Linked List: February 15, 2020

Dieter Bohn’s Motorola Razr Review: ‘Folding Flip Phone Flops’ 

Dieter Bohn, writing at The Verge:

The camera is perfectly acceptable for a phone that costs around $500 in the year 2018. Unfortunately for Motorola, the Razr costs $1,500 and it is 2020 — a year in which you can buy a Pixel 3A for $399 (or less on discount) with a camera that absolutely smokes the Razr.

It’s a 16-megapixel sensor, and I was able to get decent shots in bright light or simple conditions. But I’ve been able to say that about most smartphone cameras for years now. Introduce even a little complication, like movement, shadow, or low light, and the whole thing falls apart. I had a super hard time even getting it to properly focus on faces. There is a night mode but it doesn’t do much.

I get it that some compromises were inevitable, but the camera shouldn’t have been one.
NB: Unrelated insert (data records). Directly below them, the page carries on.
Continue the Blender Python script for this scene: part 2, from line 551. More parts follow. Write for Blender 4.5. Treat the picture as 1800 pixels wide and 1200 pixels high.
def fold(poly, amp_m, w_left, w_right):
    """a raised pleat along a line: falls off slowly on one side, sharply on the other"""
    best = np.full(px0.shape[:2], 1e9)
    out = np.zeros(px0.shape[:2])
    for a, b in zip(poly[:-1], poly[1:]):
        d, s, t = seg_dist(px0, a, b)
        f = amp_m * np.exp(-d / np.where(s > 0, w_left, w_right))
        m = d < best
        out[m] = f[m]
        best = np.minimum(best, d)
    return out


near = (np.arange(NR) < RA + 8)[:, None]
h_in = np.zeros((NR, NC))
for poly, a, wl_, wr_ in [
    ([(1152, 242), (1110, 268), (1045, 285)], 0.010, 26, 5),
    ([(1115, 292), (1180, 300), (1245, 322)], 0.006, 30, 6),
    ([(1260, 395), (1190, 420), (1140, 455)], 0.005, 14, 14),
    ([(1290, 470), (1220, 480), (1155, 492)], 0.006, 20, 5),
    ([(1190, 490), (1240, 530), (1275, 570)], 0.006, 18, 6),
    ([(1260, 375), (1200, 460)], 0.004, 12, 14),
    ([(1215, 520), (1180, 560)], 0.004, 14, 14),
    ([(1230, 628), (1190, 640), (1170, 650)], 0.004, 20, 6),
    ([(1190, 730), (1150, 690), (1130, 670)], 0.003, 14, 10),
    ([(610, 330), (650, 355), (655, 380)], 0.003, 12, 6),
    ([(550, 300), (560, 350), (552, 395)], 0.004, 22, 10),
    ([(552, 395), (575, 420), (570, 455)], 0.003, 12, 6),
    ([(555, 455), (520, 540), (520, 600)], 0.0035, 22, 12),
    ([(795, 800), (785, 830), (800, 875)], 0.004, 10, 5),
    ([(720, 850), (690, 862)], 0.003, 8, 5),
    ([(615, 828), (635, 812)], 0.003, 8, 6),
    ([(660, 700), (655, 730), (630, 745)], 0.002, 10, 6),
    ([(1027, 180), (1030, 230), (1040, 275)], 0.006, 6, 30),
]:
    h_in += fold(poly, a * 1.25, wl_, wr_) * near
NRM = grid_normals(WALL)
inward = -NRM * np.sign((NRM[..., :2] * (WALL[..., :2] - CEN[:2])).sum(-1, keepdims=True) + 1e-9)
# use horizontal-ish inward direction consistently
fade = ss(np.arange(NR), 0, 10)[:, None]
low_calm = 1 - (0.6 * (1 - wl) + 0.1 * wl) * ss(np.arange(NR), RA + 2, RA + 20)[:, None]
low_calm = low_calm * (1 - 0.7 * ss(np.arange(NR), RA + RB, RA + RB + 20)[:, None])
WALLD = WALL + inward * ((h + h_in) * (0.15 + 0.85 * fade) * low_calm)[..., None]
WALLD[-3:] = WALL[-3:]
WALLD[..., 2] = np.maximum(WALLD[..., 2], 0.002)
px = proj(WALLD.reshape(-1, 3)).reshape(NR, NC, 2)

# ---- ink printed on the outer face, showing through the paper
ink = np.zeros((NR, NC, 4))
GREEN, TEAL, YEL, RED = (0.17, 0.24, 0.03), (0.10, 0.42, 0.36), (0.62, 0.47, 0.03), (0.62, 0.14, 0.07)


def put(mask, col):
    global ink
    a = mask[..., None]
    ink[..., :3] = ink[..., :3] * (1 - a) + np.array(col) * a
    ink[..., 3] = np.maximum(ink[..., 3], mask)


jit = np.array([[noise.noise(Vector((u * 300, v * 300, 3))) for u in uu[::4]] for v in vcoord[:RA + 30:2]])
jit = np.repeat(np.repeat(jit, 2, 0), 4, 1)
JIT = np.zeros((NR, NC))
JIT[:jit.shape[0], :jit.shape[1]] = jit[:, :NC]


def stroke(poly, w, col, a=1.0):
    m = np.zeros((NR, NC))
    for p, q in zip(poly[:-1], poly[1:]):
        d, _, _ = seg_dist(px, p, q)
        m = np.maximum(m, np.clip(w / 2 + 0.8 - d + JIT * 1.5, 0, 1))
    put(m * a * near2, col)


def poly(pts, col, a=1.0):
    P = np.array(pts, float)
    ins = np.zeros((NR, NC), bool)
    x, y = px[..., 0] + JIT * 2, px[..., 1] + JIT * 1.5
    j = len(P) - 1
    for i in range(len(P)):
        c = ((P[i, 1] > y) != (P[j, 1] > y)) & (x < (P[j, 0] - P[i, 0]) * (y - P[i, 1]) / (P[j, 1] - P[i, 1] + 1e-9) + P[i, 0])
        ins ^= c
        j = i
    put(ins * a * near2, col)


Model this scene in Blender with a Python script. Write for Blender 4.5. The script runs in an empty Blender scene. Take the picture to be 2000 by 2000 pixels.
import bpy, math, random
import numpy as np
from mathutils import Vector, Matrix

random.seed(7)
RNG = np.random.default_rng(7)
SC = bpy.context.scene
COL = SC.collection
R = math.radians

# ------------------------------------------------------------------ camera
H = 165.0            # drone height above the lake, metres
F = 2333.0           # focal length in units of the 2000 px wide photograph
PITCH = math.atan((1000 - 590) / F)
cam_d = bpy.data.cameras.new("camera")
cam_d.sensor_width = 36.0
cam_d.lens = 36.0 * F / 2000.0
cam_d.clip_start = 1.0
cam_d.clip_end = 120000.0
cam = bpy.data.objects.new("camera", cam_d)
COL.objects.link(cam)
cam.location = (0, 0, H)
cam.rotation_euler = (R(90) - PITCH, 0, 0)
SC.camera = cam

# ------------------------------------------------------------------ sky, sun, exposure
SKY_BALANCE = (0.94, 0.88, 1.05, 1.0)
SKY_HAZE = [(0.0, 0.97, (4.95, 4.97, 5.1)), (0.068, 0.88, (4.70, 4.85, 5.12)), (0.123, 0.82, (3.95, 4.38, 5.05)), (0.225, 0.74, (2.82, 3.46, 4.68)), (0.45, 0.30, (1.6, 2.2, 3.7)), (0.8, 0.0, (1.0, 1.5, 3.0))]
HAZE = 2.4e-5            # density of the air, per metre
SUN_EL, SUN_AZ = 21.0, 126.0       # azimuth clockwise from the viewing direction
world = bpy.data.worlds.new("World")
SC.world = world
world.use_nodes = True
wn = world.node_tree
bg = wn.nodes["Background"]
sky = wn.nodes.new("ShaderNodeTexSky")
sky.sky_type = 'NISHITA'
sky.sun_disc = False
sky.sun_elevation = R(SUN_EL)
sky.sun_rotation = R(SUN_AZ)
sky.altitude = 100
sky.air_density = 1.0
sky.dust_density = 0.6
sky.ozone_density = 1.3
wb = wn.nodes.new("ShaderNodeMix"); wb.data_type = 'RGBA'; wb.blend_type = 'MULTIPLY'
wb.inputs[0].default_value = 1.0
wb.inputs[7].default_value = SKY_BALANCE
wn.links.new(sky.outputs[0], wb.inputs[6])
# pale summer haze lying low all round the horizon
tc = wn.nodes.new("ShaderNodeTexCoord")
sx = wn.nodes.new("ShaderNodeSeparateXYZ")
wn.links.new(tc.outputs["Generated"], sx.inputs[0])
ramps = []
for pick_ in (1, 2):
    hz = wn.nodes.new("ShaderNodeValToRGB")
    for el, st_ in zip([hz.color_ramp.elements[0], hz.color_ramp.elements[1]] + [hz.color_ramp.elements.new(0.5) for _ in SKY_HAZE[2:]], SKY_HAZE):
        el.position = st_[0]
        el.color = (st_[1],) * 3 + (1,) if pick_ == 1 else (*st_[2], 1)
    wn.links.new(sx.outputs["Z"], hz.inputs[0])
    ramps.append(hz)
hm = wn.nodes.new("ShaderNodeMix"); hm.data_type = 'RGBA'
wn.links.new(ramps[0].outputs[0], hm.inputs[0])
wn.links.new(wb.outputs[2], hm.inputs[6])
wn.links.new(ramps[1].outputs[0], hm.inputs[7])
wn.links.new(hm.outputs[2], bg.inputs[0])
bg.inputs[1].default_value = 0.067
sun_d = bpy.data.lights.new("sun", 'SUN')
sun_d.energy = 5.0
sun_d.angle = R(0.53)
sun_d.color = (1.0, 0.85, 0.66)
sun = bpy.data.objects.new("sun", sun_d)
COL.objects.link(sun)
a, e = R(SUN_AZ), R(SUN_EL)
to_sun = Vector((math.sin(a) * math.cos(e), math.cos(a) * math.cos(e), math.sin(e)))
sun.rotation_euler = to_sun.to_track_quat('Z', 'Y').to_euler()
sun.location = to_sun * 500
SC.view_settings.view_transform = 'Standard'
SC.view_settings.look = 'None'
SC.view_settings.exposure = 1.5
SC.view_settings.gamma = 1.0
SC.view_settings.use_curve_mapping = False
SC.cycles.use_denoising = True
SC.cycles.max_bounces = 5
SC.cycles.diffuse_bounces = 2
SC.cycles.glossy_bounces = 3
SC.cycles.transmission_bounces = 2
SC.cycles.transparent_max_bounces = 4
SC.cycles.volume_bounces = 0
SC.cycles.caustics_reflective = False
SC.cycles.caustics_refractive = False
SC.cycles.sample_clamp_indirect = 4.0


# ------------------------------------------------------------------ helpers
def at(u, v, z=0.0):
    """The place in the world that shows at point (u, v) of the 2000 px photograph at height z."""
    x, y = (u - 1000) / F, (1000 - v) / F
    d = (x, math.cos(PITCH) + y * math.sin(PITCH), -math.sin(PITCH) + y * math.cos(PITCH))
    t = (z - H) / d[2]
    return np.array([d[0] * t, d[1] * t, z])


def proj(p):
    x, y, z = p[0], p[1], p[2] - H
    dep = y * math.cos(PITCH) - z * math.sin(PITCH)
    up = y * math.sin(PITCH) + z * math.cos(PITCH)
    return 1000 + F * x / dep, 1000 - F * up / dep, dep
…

And it just seems so wrong that the hinge — the defining aspect of this very-premiumly-priced device — has an unpleasant creaking sound.

Inside Mark Zuckerberg’s Lost Notebook 

Wired has a great excerpt from Steven Levy’s upcoming book on Facebook. Here’s Levy on first meeting Mark Zuckerberg in 2006:

I took it in stride that Zuckerberg looked even younger than his 21 years. I’d been covering hackers and tech companies for long enough to have met other peach-fuzz magnates. But what did shake me was his affect. I asked him a few softball questions about what the company was up to, and he just stared at me. He said nothing. He didn’t seem angry or preoccupied. Just blank. If my questions had been shot from a water pistol at the rock face of a high cliff they would have had more impact.

I was flummoxed. This guy is the CEO, isn’t he? Is he having some sort of episode? Was there something I’d written that made him hate me? Time seemed to freeze as the silence continued.